Müfessirler, söz konusu iki âyetin yorumu ve birbiriyle ilişkisi hususunda farklı kanaatlere sahip olmuştur. Abdullah b. Mes‘ûd, Abdullah b. Ömer ve Abdullah b. Abbas gibi sahâbîlerle bazı tâbiîn âlimlere göre Resûlullah’a verilen es-seb‘u’l-mesânî, Bakara-A‘râf arasındaki altı sûre ile Yûnus sûresinden (veya Enfâl ve Tevbe’nin birleştirilmiş şeklinden) oluşan yedi uzun sûredir (seb‘-i tıvâl). Çünkü bu sûrelerde farzlar ve dinî hükümler ya da ibret veren haber ve kıssalar tekrarlanmaktadır. Hz. Ömer, Hz. Ali ve İbn Mes‘ûd ile İbn Abbas’tan nakledilen diğer bir rivayete göre es-seb‘u’l-mesânî Fâtiha sûresidir, zira Fâtiha her namazda ve her Kur’an okuyuşta başlangıç sûresi olarak tekrarlanmaktadır. Üçüncü bir yorum ise bununla Kur’an’ın tamamının kastedildiği yönündedir. Bu anlayış değişik bir tarikle İbn Abbas’a ve tâbiînden itibaren bazı âlimlere nisbet edilmiştir. Bu yorumları nakleden Taberî, sıhhatlerine kanaat getirdiği hadislere dayanarak es-seb‘u’l-mesânî ile Fâtiha sûresinin kastedildiği yorumunun isabetli olduğunu söylemiştir (CâmiǾu’l-beyân, XIV, 69-80). Konuyla ilgili olarak ileri sürülen birinci görüş, ikisi hariç seb‘-i tıvâlin Medine’de nâzil olması dolayısıyla kronolojik açıdan problemli görünmektedir. Zira Mekkî olan Hicr sûresinde (15/87) “verdik” anlamında mâzi sîgası kullanılmaktadır. Zemahşerî, Ebû Hayyân el-Endelüsî, Âlûsî ve Elmalılı Muhammed Hamdi gibi müfessirler, terkipte yer alan mesânî kelimesinin içerdiği ikili sistem muhtevasından hareketle Kur’an’ın nazmında bulunan birbirine zıt, fakat edebî kuruluş içinde konuya açıklık getiren anlatımlara dikkat çekmişlerse de sistemin içinde yer alan yedi sayısının konumunu ve inceliğini açıklığa kavuşturamamışlardır.

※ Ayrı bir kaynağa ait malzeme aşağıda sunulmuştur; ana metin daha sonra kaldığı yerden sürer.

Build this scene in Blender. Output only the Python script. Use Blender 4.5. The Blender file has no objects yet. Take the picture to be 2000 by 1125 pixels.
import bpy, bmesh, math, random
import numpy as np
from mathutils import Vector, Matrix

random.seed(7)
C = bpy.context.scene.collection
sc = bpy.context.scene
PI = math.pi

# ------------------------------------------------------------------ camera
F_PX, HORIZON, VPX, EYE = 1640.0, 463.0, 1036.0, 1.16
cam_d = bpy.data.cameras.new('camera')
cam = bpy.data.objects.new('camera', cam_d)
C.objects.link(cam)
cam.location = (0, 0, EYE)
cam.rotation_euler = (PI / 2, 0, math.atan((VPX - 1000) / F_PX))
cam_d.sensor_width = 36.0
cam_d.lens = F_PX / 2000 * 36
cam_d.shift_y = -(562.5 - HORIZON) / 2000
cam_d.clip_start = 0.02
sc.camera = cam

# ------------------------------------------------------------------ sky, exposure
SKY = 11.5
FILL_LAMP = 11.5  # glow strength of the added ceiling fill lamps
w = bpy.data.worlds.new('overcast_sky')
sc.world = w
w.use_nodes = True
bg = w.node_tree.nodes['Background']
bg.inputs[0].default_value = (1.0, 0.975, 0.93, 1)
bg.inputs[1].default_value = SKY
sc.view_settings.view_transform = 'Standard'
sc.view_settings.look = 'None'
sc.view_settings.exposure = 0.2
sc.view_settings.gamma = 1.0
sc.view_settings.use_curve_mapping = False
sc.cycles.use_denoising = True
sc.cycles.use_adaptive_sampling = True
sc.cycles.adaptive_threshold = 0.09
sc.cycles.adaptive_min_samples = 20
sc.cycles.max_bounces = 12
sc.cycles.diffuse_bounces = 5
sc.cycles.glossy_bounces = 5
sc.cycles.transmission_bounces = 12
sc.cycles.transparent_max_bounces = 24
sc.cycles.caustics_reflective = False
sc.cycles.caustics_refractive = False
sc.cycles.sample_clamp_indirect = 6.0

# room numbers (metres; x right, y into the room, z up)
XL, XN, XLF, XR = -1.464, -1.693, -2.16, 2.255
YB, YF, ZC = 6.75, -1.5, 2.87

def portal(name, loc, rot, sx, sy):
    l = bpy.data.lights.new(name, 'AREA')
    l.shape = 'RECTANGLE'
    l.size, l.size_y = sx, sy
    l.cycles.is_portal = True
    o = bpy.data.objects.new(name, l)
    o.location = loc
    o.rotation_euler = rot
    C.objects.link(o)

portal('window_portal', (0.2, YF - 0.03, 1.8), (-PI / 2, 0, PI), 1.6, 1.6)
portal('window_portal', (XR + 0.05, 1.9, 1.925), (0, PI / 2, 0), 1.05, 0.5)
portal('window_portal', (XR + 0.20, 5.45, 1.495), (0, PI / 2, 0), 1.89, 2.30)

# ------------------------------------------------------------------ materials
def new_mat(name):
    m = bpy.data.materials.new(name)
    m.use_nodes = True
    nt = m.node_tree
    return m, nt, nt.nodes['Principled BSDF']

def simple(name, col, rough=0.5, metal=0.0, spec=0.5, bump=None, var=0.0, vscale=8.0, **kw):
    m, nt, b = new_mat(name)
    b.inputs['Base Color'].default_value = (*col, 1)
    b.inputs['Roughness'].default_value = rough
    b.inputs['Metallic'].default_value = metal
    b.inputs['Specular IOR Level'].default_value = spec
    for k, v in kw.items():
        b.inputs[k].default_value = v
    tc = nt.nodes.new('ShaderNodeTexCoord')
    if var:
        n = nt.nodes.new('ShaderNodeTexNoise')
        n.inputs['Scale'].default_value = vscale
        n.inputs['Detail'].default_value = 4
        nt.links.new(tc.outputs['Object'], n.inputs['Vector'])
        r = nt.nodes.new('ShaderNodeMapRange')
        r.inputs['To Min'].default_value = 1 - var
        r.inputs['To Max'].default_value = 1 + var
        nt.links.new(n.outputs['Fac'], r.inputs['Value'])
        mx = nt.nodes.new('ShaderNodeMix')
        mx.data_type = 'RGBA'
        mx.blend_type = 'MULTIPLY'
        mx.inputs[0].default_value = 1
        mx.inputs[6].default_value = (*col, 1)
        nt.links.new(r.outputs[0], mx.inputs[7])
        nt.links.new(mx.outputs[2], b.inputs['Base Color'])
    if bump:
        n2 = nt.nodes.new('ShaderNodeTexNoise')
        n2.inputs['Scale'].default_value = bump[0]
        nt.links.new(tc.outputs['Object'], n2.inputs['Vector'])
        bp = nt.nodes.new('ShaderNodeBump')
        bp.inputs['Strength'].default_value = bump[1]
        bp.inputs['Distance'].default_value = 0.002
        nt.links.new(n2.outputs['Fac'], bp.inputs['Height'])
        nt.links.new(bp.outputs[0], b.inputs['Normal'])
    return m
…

Çağdaş müfessirlerden Emîn Ahsen Islâhî, Kur’an’da ikili ve bundan oluşan yedili bir yapı bulunduğu görüşünü savunur. Ona göre Hicr ve Zümer sûrelerindeki âyetler bunun açık delilidir. Islâhî Kur’an’ın, kendi içinde bütünlük arzeden en önemli yapı olarak tek tek sûreleri kabul etmekle birlikte sûrelerin bir araya gelerek teşkil ettiği bütünün tek bir sûrenin içerdiği anlamdan daha güçlü olduğunu söyler. Islâhî, Kur’an sûrelerinin birbiriyle eşleşerek ikili grupları oluşturduğunu, ikili grupların da belli bir düzen içinde birleşerek yedi grubu meydana getirdiğini belirtir. Fâtiha, Nûr, Ahzâb ve Hucurât sûreleri ise yedili gruptan hiçbirine girmez. Çünkü Fâtiha, Kur’an için bir önsöz mahiyetinde iken diğerleri öteki grup ve sûrelerin tamamlayıcısı durumundadır (Birışık, Dîvân: İlmî Araştırmalar, sy. 11 [2001], s. 70-77).

BİBLİYOGRAFYA:

Kāmus Tercümesi, IV, 893-894; Müsned, IV, 107, 211; V, 114; Taberî, CâmiǾu’l-beyân (nşr. Sıdkī Cemîl el-Attâr), Beyrut 1415/1995, XIV, 69-80; Zemahşerî, el-Keşşâf (nşr. Âdil Ahmed Abdülmevcûd v.dğr.), Riyad 1418/1998, III, 416; Fahreddin er-Râzî, Mefâtîĥu’l-ġayb, Beyrut 1401/1981, XIX, 213; Ebû Hayyân el-Endelüsî, el-Baĥrü’l-muĥîŧ (nşr. Âdil Ahmed Abdülmevcûd v.dğr.), Beyrut 1413/1993, V, 452; VII, 406; Ebü’l-Fidâ İbn Kesîr, Tefsîrü’l-Ķurǿâni’l-Ǿažîm (nşr. Mustafa Seyyid M. Fazl el-Acmâvî v.dğr.), Kahire 1421/2000, I, 151-159, 245-247; III, 9; VII, 135; VIII, 274-276; XI, 123-124; Âlûsî, Rûĥu’l-meǾânî, XIV, 78-79; XXIII, 258-259; Elmalılı, Hak Dini, V, 3074-3075; Abdülhamit Birışık, “Kur’ân’da İç Bütünlük: Islâhî’nin Tefsir Yöntemi”, Dîvân: İlmî Araştırmalar, sy. 11, İstanbul 2001, s. 70-77; a.mlf., “Islâhî, Emîn Ahsen”, DİA, XIX, 192.